The frequencies formulas of the bridge are of great importance in the design process since these formulas provide insight dynamic characteristics of the structure, which guides the designers to parametric analyses and the layout of the bridge in conceptual or preliminary design. Continuous rigid frame bridge is popular in the mountainous area. Mostly, this type of bridge was simplified either as a girder or cantilever when calculating the frequency, however, studies showed that the different configuration of the bridge made the problem more complex, and there is no unified fundamental calculation pattern for this kind of bridge. In this study, an empirical frequency equation is proposed as a function of pier's height, stiffness of pier and the weight of the structure. A unified fundamental frequency formula is presented based on the energy principle, then the typical continuous rigid frame bridge is investigated by finite element method (FEM) to study the dynamic characteristics of the structure, and then several key parameters are investigated on the effect of structural frequency. These parameters include the number, position and stiffness of the tie beam. Nonlinear regression analyses are conducted with a comprehensive statistical study from plenty of engineering structures.
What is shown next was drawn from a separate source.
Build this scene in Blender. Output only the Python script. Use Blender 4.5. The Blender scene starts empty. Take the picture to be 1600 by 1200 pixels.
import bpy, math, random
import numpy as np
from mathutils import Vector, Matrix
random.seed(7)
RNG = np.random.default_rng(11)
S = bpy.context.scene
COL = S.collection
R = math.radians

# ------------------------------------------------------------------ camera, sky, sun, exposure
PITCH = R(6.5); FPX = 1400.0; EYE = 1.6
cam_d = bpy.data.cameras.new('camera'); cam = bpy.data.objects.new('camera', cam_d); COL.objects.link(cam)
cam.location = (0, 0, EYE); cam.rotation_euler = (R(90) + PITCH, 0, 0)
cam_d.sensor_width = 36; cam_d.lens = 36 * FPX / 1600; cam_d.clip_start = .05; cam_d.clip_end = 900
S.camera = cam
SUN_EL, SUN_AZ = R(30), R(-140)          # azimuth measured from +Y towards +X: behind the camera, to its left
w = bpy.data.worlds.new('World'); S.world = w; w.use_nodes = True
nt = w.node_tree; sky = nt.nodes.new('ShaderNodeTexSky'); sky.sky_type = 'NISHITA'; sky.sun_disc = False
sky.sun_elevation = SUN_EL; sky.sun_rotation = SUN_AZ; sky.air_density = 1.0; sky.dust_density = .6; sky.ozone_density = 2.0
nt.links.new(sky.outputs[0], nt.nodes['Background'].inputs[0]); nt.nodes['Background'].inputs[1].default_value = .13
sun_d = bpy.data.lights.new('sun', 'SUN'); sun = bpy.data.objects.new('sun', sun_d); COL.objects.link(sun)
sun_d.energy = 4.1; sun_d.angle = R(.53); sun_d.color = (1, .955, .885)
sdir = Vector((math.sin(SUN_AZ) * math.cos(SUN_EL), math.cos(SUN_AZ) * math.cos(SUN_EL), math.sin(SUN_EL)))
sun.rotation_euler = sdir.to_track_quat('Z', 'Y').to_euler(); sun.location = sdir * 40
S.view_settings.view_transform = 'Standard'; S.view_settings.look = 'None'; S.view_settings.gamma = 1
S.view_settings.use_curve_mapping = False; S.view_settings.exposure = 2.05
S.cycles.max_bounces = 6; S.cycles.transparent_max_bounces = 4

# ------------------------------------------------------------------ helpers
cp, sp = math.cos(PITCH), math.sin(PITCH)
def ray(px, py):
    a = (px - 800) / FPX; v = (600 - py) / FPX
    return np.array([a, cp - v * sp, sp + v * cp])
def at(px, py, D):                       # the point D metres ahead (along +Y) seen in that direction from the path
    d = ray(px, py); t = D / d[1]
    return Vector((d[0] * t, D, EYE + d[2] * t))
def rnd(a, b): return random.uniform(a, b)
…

Finally, the proposed frequency equation is validated by field test results. The results show that the fundamental frequency of the continuous rigid frame bridge increases more than 15% when the tie beams are set, and it increases with the stiffness ratio of tie beam to pier. The results also show that the presented unified fundamental frequency has an error of 4.6% compared with the measured results. The investigation can predicate the approximate longitudinal fundamental frequency of continuous ridged frame bridge, which can provide reference for the seismic response and dynamic impact factor design of the pier.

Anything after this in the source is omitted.